As an assortment of children from the apparently haunted Blatchford Arms go trick or treating within the apartments' two towers, Carolina Giddle is driving there in her trinket-covered VW bug, with her pet tarantula, Chiquita, to become its newest resident.  Though Carolina doesn't know any of its living residents, she soon becomes a welcome addition, especially since her card lists her as "Experienced babysitter, mah-jong instructor and vegetarian caterer.  Will do light housekeeping and séances upon request." (pg. 29)

Carolina is first snatched up to babysit the Fergus twins, Dwayne and Dwight, whose pranking has lost them all prior babysitters in the building.  Though the boys try to pull a variety of pranks on her, Carolina barely acknowledges them, finally setting down to tell them a ghost story while they munch on bone rattlers in the light-less living room. Mesmerized by the story of a skeleton's foot and a couple of jokesters, the boys lose focus on their own antics.
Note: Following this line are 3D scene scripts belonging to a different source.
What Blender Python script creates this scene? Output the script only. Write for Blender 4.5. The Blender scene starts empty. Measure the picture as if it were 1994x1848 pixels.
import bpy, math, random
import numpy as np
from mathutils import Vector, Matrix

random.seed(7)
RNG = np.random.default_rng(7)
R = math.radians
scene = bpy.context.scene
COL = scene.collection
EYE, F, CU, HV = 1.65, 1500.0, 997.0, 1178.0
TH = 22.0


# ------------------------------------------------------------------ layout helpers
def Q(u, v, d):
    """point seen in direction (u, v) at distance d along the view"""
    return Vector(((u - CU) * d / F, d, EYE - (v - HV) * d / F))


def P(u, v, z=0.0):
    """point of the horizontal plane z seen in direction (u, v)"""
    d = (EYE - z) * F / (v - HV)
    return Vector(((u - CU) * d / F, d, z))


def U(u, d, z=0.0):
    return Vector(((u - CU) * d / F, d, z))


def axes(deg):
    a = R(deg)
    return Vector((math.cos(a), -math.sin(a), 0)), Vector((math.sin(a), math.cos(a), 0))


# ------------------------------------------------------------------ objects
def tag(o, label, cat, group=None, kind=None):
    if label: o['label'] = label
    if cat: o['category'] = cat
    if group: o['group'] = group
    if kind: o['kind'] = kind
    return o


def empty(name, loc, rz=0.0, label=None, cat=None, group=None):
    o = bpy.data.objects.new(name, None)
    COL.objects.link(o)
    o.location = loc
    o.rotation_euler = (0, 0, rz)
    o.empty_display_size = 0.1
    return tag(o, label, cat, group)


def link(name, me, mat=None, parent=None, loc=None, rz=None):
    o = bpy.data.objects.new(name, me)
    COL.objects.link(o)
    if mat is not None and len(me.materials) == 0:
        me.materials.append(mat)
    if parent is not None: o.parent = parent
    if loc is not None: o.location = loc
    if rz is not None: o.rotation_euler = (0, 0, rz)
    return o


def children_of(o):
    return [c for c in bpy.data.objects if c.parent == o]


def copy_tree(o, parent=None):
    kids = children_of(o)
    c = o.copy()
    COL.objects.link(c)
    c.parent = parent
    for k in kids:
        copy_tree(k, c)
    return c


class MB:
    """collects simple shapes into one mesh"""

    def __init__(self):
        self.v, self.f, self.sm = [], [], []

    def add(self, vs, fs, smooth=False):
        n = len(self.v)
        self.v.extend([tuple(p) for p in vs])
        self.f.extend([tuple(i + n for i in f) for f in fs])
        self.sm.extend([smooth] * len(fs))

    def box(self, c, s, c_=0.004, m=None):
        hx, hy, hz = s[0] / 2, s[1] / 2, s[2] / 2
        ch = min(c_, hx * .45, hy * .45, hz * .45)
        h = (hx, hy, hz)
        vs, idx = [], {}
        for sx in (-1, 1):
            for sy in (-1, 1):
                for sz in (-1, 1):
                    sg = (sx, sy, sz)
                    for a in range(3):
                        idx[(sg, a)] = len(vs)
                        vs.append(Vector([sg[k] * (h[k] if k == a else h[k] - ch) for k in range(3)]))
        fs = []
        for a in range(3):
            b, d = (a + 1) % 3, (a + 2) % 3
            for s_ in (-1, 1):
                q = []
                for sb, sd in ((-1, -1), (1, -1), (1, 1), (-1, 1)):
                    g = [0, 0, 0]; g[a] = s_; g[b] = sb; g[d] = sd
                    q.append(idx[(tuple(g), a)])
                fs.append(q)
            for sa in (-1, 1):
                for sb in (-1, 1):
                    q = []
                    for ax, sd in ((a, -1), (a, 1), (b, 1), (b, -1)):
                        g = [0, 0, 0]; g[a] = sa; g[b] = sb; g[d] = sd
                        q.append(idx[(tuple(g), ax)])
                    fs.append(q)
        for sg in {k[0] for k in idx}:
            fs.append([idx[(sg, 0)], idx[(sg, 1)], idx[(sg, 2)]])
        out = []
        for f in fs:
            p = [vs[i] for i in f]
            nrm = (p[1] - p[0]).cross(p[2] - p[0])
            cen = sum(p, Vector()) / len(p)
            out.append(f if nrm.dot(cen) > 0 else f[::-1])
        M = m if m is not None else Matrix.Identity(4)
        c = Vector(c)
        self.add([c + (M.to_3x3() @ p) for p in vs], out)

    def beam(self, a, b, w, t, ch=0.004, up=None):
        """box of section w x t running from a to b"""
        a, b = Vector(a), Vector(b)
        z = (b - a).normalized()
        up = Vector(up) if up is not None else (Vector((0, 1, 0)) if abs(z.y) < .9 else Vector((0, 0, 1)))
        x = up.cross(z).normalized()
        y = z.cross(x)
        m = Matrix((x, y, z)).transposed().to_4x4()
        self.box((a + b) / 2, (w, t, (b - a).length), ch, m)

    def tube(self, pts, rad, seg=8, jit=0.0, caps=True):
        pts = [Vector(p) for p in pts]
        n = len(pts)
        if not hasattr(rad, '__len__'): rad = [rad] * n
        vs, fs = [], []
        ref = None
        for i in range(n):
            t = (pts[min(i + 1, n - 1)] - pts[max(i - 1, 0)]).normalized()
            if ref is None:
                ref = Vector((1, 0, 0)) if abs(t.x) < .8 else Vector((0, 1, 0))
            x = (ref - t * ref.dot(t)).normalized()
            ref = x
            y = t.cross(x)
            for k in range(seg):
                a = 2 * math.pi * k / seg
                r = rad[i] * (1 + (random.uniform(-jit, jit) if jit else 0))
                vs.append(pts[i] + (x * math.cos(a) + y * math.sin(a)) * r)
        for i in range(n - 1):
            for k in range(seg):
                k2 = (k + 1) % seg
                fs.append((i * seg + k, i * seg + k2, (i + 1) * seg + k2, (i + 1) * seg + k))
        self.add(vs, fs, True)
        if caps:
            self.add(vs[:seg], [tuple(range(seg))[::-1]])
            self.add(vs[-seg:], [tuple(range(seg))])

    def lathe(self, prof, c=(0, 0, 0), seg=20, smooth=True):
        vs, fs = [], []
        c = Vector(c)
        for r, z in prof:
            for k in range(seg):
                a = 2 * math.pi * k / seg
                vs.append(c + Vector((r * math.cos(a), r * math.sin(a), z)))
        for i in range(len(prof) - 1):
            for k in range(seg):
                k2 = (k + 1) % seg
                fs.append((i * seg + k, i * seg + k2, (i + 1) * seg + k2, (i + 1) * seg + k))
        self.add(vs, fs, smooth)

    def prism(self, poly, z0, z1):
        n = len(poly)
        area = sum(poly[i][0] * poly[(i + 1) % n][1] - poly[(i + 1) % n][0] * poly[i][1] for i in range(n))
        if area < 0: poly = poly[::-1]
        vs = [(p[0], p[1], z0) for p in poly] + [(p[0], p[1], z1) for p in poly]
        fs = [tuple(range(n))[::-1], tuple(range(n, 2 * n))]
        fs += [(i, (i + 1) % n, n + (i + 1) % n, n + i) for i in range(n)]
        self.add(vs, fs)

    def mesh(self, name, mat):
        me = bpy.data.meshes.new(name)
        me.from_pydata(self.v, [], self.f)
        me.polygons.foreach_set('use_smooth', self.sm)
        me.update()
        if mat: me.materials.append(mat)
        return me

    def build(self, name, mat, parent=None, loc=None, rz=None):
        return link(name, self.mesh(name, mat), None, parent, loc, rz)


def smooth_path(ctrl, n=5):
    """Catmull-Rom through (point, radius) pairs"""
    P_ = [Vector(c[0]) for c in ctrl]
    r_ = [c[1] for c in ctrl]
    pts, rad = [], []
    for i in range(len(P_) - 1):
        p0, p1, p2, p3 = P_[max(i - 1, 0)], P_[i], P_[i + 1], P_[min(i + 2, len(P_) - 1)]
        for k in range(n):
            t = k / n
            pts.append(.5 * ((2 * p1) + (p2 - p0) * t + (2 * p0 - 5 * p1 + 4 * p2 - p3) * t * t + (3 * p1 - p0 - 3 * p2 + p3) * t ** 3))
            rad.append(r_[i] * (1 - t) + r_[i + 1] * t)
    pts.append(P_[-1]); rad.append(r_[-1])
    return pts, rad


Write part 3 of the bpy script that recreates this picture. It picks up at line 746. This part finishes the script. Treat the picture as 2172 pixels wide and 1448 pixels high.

She's similarly successful with other children in the building, including taming the night frights from the Croop children, the painting mischief out of one of the Lubinitsky girls and the tantrums from Angelo Bellini, 5. With her spine-chilling stories about ghosts, aliens and monsters and her miscellany of treats and props, Carolina wins over all the children, one family at a time.

However, Carolina has a few secrets she's not quite ready to share, though if anyone had been invited to join her for tea in the building's sunroom each evening, they'd have their own story to tell.  But the Halloween party she has for all the residents finally brings Carolina's own story to life, in a manner of speaking.

For the requisite fright that Halloween demands, The Elevator Ghost will fulfil the purpose eloquently, without terrifying younger readers.  Glen Huser has the dry wit that imbues the text with humour, thereby minimizing its scariness, but without turning the book into one that could only be classified as a funny read.  He has a light touch when it comes to spicing the story with evocative details, knowing when to add a touch of ridiculous imagery, or eerie characters, or wry dialogue.  Not surprising he's won the Governor General's Award for Children's Literature (for his book Stitches from Groundwood, 2003) Glen Huser obviously knows what children like to read (he was a teacher and school-librarian) and what does and doesn't work, because he has all the right stuff to engage his young readers.  The trick for adults will be to wait until Halloween to share The Elevator Ghost so you won't need any other treats. Good luck with that one.